[start DATA EXCERPTS]
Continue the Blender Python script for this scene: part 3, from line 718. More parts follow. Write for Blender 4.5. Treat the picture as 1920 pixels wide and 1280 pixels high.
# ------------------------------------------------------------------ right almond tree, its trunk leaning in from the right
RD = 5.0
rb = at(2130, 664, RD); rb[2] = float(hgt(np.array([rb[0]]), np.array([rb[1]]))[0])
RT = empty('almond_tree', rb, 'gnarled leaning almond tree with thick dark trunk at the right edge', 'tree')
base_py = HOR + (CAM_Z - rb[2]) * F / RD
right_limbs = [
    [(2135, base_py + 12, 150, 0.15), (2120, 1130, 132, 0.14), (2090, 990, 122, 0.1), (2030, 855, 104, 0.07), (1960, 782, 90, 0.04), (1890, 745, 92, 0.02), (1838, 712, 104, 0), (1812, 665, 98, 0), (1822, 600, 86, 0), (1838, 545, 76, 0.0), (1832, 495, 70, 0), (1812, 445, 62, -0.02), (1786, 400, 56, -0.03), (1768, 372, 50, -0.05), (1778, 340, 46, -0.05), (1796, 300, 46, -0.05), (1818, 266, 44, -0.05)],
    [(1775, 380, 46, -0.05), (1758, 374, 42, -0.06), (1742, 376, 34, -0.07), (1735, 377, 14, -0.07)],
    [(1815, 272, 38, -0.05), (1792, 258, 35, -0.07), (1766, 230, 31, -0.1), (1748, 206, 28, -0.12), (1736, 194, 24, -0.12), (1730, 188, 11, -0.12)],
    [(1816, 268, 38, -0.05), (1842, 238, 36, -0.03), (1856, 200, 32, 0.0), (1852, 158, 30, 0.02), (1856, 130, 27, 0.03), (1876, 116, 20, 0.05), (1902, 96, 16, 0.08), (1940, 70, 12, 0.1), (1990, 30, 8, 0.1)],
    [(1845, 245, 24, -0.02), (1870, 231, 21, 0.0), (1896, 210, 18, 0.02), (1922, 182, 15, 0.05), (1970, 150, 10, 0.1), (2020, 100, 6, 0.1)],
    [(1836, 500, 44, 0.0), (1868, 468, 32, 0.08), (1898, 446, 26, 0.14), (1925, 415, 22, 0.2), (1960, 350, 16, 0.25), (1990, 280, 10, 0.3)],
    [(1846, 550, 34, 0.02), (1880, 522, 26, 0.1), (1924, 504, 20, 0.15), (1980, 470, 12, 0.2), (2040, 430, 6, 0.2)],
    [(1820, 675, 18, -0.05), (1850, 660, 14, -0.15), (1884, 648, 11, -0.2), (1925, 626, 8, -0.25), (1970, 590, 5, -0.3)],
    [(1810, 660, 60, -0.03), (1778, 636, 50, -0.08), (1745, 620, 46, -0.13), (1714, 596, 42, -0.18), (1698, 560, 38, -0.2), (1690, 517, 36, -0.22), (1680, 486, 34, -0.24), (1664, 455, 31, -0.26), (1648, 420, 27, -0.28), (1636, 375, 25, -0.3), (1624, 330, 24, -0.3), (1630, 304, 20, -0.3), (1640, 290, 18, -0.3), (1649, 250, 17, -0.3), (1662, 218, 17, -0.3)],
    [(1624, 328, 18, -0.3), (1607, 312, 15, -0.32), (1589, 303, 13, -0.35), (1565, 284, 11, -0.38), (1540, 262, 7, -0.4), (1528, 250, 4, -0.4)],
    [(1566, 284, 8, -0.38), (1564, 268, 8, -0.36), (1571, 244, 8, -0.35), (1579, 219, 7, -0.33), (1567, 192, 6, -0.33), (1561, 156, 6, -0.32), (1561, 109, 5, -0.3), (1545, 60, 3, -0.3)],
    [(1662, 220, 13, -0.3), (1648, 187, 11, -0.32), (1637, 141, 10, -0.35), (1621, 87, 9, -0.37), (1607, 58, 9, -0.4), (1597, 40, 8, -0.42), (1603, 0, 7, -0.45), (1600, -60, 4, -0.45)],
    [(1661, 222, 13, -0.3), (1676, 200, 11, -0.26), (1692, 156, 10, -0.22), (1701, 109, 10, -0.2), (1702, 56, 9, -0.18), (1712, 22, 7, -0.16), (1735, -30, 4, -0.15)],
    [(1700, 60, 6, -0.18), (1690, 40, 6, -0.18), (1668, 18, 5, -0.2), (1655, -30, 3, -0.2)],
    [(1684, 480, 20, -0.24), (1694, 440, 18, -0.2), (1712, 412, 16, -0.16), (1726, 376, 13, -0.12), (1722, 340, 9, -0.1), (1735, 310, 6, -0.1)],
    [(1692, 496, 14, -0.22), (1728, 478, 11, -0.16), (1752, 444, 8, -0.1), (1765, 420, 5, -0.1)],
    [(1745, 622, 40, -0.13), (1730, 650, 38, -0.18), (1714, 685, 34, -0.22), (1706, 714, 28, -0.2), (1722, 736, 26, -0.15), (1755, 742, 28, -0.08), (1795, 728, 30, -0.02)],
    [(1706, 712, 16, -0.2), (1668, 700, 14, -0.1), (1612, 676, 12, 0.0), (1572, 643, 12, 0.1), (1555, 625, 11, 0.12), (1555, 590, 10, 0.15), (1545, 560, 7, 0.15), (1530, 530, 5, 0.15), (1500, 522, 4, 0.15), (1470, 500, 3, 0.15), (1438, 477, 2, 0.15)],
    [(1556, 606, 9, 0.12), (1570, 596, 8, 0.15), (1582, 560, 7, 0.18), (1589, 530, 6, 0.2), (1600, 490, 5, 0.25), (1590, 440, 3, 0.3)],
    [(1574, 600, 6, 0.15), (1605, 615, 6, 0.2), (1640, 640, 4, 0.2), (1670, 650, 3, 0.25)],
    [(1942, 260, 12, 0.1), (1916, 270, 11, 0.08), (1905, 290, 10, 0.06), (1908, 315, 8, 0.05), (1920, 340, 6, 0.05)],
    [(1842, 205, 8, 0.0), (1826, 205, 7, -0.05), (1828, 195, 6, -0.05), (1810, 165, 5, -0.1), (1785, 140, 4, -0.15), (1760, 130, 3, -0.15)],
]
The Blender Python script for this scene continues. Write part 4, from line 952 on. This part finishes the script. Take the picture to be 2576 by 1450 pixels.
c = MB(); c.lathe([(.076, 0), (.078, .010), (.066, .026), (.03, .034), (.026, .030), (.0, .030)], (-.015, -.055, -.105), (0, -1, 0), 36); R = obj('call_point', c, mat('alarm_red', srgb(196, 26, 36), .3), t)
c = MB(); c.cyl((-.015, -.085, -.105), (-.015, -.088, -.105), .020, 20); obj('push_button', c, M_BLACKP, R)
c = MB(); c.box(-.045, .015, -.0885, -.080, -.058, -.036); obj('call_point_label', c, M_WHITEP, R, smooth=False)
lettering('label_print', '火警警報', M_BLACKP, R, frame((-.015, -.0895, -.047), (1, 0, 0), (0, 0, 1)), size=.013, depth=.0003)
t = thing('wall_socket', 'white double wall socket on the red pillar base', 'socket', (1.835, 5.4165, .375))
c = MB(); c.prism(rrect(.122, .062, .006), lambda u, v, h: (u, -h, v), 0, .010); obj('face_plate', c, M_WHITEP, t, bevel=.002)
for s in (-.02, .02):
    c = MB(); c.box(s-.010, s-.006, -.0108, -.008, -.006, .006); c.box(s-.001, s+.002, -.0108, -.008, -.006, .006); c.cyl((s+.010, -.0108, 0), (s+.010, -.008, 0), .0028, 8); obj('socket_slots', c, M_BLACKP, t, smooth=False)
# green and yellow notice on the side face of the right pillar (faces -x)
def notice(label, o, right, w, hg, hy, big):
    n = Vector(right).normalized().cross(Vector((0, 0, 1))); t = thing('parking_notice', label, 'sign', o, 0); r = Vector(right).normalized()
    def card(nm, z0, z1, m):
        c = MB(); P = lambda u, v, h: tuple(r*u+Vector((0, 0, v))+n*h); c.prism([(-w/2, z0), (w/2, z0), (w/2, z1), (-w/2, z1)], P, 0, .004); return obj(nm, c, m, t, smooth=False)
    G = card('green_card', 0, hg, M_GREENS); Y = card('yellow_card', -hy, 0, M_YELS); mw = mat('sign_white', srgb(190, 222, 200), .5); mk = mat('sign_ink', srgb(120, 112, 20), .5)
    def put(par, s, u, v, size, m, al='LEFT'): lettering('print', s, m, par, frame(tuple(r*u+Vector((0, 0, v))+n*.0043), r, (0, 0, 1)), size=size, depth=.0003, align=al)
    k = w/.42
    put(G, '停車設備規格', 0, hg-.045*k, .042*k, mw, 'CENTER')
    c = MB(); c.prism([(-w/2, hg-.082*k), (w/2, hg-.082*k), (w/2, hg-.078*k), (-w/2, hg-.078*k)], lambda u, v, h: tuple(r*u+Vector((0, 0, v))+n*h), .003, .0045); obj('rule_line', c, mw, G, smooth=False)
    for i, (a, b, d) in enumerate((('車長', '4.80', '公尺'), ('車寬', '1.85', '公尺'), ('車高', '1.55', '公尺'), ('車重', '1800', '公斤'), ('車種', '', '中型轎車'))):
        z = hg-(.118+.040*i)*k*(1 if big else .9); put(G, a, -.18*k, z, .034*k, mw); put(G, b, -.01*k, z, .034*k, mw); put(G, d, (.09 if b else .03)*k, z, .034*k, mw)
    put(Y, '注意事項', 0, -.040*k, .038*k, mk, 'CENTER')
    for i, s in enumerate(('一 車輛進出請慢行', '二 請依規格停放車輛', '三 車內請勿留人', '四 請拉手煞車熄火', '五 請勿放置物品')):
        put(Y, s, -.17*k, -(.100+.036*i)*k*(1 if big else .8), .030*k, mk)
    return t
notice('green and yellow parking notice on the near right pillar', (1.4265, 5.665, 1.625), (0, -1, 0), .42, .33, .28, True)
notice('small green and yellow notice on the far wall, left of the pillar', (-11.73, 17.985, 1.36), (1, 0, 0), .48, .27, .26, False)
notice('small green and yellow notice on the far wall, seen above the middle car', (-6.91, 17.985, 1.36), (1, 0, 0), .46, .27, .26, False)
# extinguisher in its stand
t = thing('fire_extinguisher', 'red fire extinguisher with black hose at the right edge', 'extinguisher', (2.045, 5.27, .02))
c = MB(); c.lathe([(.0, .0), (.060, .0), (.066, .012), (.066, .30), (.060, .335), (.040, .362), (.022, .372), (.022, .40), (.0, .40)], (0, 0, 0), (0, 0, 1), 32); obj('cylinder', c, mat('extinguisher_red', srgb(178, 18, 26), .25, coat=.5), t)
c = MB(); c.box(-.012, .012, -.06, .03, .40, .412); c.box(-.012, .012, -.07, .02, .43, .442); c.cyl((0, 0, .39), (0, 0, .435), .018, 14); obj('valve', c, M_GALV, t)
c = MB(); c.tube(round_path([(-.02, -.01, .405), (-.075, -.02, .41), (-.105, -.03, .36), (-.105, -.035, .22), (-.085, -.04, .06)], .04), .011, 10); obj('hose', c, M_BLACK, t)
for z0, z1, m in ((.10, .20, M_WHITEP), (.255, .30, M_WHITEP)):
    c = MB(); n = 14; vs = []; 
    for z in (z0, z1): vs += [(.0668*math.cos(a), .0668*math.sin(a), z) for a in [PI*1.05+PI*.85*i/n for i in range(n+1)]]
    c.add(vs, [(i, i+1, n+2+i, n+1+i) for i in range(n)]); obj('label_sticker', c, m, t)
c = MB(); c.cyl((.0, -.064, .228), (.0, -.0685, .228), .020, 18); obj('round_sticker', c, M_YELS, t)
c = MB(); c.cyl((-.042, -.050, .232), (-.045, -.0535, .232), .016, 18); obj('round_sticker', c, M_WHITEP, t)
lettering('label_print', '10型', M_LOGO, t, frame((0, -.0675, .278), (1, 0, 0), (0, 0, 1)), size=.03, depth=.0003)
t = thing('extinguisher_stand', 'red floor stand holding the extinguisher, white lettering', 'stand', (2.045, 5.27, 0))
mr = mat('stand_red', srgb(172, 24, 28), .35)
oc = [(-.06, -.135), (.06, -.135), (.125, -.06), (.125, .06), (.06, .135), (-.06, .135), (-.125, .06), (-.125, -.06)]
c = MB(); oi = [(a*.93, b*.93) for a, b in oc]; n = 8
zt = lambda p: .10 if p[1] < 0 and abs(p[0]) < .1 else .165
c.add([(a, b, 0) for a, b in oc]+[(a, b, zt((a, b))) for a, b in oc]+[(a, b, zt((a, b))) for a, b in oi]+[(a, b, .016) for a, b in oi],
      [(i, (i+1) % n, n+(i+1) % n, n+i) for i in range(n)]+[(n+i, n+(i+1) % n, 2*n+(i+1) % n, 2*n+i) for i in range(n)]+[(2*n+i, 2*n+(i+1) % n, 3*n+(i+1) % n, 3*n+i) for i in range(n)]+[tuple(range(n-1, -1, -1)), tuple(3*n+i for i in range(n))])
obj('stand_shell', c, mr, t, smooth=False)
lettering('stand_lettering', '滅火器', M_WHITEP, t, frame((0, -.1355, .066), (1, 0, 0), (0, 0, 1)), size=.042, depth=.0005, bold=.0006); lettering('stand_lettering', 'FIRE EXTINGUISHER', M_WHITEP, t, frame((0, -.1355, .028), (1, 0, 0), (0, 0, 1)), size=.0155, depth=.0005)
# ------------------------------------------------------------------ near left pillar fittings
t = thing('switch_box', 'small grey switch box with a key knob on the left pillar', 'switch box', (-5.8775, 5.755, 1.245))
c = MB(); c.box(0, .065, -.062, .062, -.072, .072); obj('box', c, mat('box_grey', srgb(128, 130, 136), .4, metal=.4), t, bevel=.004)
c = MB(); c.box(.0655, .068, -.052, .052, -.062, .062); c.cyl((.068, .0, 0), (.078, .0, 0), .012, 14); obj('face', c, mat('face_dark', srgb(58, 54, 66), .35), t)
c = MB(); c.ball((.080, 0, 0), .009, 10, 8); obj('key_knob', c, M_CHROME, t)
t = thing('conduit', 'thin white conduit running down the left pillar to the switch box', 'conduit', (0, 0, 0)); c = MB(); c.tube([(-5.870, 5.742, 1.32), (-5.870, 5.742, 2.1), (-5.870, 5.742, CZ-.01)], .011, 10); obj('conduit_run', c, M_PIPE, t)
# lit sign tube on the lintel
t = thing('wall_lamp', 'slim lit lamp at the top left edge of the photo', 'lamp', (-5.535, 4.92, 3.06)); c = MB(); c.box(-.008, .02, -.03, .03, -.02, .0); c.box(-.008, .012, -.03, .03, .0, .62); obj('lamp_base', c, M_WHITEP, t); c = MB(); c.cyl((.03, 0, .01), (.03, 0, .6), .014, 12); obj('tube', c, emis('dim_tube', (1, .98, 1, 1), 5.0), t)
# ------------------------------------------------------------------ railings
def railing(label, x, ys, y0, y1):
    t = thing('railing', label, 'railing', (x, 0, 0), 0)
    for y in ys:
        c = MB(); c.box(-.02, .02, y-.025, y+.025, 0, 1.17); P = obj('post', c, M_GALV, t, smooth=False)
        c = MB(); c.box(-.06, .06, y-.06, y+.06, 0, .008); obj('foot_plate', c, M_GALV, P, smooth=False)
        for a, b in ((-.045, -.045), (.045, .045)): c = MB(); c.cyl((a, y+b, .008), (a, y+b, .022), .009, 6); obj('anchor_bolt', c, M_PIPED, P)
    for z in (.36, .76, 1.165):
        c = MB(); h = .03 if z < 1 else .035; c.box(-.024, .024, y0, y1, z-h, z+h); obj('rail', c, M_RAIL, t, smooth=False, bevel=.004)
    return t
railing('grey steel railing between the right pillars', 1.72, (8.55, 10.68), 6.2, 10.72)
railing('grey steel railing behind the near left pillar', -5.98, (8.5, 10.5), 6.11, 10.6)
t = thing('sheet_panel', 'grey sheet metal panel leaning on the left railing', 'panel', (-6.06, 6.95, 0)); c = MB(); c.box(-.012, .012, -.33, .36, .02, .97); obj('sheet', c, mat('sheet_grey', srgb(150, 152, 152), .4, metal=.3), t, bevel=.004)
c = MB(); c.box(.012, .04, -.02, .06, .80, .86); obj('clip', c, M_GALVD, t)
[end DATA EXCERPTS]
* YOUR INSTRUCTIONS: Above are the records. Copy every line in them holding "script".

* ANSWER TO THE EXERCISE:
Continue the Blender Python script for this scene: part 3, from line 718. More parts follow. Write for Blender 4.5. Treat the picture as 1920 pixels wide and 1280 pixels high.
The Blender Python script for this scene continues. Write part 4, from line 952 on. This part finishes the script. Take the picture to be 2576 by 1450 pixels.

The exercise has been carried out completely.